It has been a year since I almost got punched in Dunkin Doughnuts. Laura was starting seventh grade, and I was taking her to Middle School open house when we decided to stop at Dunkin for a doughnut and coffee. We went inside, ordered, got our food, and sat down in the front part of the restaurant. As I’m sitting there with my twelve year old daughter there is a group of people, older teenagers and a couple of grown men who had gathered by the doughnut case and were talking loudly enough for everyone to hear. Their language was awful. One of the grown men kept using words that I did not feel appropriate for any twelve year old girl to hear. And then one of the teenage girls starting talking about her pregnancy, how she got that way and how she figured out she was pregnant. Again, a conversation not appropriate for a doughnut shop, not appropriate for a twelve year old to hear.
I didn’t say anything to Laura, but by the way she kept lowering her eyes I knew she heard and was embarrassed by what was being said. I got up from my seat, I walked up to the group, and I told them that I was there with my twelve year old daughter and their language and conversation was not appropriate for that public dining room. The pregnant teenager was apologetic, which I appreciated. The grown man, who I assumed was embarrassed that I had called him out for his vulgar language in front of his friends, became furious. He starting talking about “it is a free country” and that he was “tired of people trying to take away his freedom of speech, one of his first amendment rights.” He stood nose to nose with me. He was angry. One of the other men finally took him by the arm and calmed him down. Everyone else apologized, and yes, they cleaned up their language and conversation, and I sat back down with Laura and with trembling hands finished my blueberry doughnut and coffee.
I’ve thought about this for a year now, and Laura loves to tell the story. I still wonder if I should have just left rather of saying something, or, if I did the right thing by speaking up.
When I remember this encounter my mind always goes to a couple of ideas. First, our culture at large has lost a great deal of decency, respect, and modesty. It can be disheartening. And we, as God’s people, are called to be examples of what a good, holy, respectable life looks like. And sometimes our Christian calling is a call to speak up, especially for the sake of our children. There are sins of commission, things we do, and sins of omission, things we should do and fail to do. Too often it is easy to simply remain silent, to not speak up for what is decent in our community.

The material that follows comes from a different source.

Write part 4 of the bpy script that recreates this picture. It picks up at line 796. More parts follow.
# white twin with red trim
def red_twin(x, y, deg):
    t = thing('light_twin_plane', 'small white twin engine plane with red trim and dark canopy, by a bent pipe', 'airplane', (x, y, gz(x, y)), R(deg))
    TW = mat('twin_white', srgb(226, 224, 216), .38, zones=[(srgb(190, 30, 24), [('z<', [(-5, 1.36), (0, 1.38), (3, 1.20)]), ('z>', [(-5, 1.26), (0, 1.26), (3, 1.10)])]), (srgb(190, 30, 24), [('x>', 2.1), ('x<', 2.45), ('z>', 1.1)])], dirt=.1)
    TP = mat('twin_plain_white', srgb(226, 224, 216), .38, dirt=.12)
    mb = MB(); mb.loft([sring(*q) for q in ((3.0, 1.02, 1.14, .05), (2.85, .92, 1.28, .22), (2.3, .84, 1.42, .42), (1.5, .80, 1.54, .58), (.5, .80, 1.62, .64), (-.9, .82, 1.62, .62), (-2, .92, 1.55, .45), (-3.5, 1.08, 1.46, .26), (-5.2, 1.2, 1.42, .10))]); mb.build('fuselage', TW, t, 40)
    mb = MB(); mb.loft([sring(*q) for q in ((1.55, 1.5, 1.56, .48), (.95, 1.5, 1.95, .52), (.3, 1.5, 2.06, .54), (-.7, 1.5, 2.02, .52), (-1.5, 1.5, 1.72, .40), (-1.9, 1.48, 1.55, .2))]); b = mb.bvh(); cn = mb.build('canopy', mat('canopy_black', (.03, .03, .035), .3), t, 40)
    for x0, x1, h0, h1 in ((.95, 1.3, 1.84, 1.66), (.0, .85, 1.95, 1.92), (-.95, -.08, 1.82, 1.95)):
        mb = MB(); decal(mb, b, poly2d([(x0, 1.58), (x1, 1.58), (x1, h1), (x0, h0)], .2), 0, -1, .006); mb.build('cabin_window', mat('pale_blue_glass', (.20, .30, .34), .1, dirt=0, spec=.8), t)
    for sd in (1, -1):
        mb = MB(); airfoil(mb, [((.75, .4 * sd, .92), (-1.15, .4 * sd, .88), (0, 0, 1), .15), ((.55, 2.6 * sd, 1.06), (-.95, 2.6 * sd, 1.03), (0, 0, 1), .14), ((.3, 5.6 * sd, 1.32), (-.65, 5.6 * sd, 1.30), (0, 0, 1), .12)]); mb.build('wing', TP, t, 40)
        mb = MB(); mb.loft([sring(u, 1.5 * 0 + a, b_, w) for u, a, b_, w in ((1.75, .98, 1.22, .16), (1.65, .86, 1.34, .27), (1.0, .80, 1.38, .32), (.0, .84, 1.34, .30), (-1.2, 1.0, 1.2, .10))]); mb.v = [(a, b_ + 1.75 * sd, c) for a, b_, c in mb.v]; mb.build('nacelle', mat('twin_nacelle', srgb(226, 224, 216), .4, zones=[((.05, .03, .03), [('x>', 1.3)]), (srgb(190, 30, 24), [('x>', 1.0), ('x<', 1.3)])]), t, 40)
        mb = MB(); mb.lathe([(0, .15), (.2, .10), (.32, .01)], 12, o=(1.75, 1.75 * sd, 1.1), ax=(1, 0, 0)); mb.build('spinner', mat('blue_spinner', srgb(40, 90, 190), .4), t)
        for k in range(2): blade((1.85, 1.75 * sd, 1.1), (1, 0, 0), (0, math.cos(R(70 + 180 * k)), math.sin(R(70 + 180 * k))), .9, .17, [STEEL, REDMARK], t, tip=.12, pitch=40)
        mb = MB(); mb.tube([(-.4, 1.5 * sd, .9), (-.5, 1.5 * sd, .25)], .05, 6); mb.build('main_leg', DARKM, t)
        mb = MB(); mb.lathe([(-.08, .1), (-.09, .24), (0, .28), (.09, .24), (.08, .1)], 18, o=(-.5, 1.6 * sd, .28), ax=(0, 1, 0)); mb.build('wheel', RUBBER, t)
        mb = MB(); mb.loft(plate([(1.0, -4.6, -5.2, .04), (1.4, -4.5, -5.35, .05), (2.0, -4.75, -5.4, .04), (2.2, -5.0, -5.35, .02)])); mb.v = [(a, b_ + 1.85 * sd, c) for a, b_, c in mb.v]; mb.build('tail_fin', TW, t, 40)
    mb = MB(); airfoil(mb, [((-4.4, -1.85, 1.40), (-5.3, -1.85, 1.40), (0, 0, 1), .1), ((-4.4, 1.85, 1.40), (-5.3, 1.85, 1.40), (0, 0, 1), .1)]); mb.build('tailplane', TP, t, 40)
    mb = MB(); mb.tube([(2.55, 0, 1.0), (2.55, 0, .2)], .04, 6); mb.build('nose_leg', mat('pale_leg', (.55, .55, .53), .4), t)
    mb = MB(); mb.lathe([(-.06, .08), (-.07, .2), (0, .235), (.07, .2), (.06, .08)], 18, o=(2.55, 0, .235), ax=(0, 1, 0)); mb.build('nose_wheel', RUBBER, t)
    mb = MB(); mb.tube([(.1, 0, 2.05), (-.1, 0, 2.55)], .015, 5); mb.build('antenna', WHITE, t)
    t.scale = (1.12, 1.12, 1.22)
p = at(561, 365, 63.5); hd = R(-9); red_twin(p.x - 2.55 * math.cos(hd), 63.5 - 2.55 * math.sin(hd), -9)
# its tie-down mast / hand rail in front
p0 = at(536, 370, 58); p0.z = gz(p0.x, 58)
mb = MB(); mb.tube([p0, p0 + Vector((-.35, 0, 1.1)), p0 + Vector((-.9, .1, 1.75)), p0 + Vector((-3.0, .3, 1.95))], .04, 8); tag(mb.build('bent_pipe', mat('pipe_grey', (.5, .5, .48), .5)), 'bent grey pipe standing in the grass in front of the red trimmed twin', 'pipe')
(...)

Second, I have chuckled this year at that man’s insistence of his “freedom of speech” and how I was attempting to violate “his rights” in Dunkin Doughnuts. He was convinced that he needed to speak his profanity-laced monologue, and that he had a right to loudly say it so that everyone else could hear. And for many in our world, the “right” to do or say something has become the determining factor in their moral decision making process. But for Christians, there are many things that are legal, things that we have the legal right to do, but nevertheless should not be a part of our speech and behavior. Just because it is legal doesn’t mean that it is right. As God’s children, we are not seeking to do those things that are only legally permissible, but to be salt and light as we model how Jesus behaved and treated others.
This morning a friend sent me a Priscilla Shirer quote: “We are not called to do what makes us happy. We are called to do what glorifies God. Christianity isn’t always sunshine and happiness. It’s hard work and dedication to him, not us.” And sometimes we are called to speak up in Dunkin Doughnuts.